La revue Esprit, fondée en 1932 par le philosophe personnaliste Emmanuel Mounier, présente cette originalité d’avoir édité deux numéros 100 en deux séries. La première a compté 483 numéros jusqu’en décembre 1976 avec deux autres directeurs (Albert Béguin et Jean-Marie Domenach), et la seconde, 503 numéros dirigés successivement par Paul Thibaud, Olivier Mongin et aujourd’hui par le duo Jean-Louis Schlegel et Antoine Garapon.
Ce changement de série correspond à une prise de distance avec la tradition personnaliste, et à un recentrement de la réflexion sur la démocratie et l’antitotalitarisme.
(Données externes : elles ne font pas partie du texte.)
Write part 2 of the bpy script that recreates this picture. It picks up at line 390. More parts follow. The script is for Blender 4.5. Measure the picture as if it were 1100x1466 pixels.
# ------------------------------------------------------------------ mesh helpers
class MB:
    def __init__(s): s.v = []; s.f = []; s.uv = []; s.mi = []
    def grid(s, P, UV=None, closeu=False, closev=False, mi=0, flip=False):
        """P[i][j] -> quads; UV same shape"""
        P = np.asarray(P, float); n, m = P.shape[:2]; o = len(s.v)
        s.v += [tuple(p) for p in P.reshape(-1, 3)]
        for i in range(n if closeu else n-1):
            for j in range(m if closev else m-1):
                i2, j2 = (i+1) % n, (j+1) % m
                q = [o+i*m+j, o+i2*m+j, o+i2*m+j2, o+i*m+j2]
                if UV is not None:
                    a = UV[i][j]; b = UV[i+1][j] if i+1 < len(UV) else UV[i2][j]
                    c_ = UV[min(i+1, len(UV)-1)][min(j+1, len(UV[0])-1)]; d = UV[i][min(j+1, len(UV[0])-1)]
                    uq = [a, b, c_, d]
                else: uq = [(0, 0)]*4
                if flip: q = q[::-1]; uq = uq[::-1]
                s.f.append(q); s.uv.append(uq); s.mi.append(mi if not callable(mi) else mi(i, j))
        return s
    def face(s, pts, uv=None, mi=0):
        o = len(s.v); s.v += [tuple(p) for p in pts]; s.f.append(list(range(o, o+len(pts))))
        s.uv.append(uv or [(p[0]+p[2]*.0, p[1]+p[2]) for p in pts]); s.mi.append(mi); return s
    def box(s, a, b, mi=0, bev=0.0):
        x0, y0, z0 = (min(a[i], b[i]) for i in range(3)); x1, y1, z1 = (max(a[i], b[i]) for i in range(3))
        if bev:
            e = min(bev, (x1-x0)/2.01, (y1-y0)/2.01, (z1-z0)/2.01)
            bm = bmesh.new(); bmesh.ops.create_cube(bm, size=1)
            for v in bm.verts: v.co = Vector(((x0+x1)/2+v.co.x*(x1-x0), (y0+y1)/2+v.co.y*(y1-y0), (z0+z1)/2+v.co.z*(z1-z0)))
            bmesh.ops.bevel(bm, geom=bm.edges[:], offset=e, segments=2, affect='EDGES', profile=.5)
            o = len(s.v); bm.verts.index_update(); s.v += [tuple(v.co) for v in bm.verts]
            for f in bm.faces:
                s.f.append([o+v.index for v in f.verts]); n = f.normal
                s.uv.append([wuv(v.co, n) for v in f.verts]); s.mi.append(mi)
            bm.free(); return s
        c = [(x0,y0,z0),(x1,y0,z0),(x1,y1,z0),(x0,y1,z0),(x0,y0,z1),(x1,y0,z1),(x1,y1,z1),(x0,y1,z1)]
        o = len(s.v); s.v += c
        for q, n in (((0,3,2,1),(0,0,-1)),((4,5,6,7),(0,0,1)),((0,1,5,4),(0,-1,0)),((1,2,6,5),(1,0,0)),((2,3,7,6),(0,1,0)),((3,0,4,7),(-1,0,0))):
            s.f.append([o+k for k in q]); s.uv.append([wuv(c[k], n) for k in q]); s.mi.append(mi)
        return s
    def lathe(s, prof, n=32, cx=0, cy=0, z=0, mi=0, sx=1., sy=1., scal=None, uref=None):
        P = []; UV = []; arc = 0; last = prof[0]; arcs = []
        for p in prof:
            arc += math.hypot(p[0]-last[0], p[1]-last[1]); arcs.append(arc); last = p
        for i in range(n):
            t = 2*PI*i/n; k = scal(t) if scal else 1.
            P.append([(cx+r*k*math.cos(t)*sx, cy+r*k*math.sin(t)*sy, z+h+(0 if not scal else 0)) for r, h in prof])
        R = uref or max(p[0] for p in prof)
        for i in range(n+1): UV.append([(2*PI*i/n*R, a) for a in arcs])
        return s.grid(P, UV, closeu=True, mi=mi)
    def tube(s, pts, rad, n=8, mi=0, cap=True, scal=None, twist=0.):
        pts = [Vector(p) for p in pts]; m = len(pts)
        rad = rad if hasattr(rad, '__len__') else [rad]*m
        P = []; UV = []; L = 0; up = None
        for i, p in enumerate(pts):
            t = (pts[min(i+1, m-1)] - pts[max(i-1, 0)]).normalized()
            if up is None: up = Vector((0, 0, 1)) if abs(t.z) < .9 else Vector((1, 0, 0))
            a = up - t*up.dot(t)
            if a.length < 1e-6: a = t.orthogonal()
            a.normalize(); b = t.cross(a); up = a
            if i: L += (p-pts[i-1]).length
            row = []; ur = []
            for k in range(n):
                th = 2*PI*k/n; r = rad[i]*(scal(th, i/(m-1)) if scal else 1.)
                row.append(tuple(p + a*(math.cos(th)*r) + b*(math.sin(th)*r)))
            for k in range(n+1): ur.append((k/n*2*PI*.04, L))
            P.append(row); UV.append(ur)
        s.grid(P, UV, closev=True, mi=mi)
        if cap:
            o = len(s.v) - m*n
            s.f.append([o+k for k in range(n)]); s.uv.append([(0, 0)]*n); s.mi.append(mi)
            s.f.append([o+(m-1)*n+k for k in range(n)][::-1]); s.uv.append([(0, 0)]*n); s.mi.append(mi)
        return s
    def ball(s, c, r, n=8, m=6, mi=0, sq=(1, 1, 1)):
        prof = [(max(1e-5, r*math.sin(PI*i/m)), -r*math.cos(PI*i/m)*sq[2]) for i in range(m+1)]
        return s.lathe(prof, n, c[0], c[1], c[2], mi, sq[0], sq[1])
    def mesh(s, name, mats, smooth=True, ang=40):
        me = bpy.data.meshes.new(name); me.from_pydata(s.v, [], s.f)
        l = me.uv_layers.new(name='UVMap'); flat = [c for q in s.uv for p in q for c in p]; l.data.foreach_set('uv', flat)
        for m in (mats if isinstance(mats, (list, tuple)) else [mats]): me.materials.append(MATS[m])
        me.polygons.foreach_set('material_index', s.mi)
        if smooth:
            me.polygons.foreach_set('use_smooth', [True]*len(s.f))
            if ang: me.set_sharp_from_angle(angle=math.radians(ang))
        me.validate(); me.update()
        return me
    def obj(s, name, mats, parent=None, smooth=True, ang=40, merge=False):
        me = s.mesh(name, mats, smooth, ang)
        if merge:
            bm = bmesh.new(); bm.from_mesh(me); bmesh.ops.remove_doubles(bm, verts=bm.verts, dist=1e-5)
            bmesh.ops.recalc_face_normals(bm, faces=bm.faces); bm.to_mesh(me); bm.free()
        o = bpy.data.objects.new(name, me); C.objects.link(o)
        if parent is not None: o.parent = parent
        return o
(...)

Il se matérialise aussi par une nouvelle numérotation d’Esprit, par année de 1 à 12, plus proche du présent.
Ces deux numéros 100 tombent à des moments cruciaux dans l’histoire de cette « revue d’idées » et illustrent sa manière de « s’engager dans son temps ». Elle se voulait dès sa création « en rupture avec l’ordre établi », qu’elle analysait dans la perspective d’une « révolution personnaliste et communautaire » (Emmanuel Mounier) ajustée à une conception pragmatique de l’engagement (Paul-Louis Landsberg), notamment pendant la guerre d’Espagne, conception qui préfigurait celle des existentialistes. Le premier numéro 100 paraît dans un climat dramatique, sous le régime de Vichy, en mai 1941. Il fait partie d’une série de dix numéros édités par Mounier à Lyon, en zone « libre », entre novembre 1940 et août 1941, sans l’accord d’une partie de la rédaction qui voyait dans cette parution autorisée une concession au régime ; ce que contestait Mounier qui, dans ce numéro comme dans les précédents, réaffirme ses convictions et sa condamnation de la collaboration nationale.
Il publie également des articles sans concession contre l’antisémitisme officiel. Il considère qu’un espace existe qui lui permet de s’adresser librement à des milliers de personnes, surtout à la jeunesse. Le régime ne s’y trompe pas. La revue est interdite et son directeur arrêté en août, soupçonné de participer au mouvement de résistance « Combat ». Cet épisode a été l’objet d’une polémique récurrente lancée dans les années 1980 par Bernard-Henri Lévy et l’historien israélien Zeev Sternhell (mort le 21 juin dernier) qui accusent l’équipe d’Esprit (et les suivantes !) de complaisance avec Vichy, et voient en Mounier un des principaux théoriciens du « fascisme à la française ». Accusation que nombre de travaux historiques ont invalidée, ainsi que la réédition en fac-similé des dix numéros en question, accompagnée d’un appareil critique par Marc-Olivier Padis et Olivier Mongin (toujours disponible sur le site de la revue).
Le second numéro 100 fait suite, dans l’après 1968, au tournant qu’a incarné Paul Thibaud, son nouveau directeur, à partir de janvier 1977. Deux notions depuis longtemps présentes dans Esprit sont alors en question : la révolution et les mythes révolutionnaires, d’une part ; le progressisme, d’autre part. Et via « un renouveau » du personnalisme, la revue s’engage dans une « réflexion multidimensionnelle sur la démocratie », les droits de l’homme et le totalitarisme.
Le numéro 100, paru en avril 1985, publie des contributions typiques de cette évolution qui a dominé les sommaires de la revue jusque dans les années 1990. Une note clairvoyante de Paul Thibaud sur le réveil des sociétés à l’Est contredit le pessimisme ambiant après la défaite de Solidarnosc (1981) et inventorie les faiblesses de ces régimes « qui n’échappent pas à l’histoire ». L’analyse prémonitoire d’un jeune sinologue, Jean-Philippe Béja, le confirme en montrant en détail comment, dans la Chine de 1984, « une lutte est engagée entre le Parti et ses administrés qui, de plus en plus, essaient d’imposer la reconnaissance de leurs droits ». Ensuite, la publication d’un extrait du livre d’Olivier Roy sur l’Afghanistan, sous le titre « Fondamentalisme, intégrisme, islamisme », pose les premières bases d’un débat encore marginal, qui a secoué la société française jusqu’aujourd’hui. Enfin, l’article placé à la « une » du numéro présente une approche iconoclaste de l’œuvre de Michel Foucault (qui est mort le 25 juin 1984) et surtout du « foucaldisme », par une éminente helléniste, Maria Daraki. En s’interrogeant sur les raisons de « l’assentiment », pendant près de vingt ans, entre cette œuvre et les mentalités ambiantes, elle annonce un certain néo-conservatisme très en vogue de nos jours.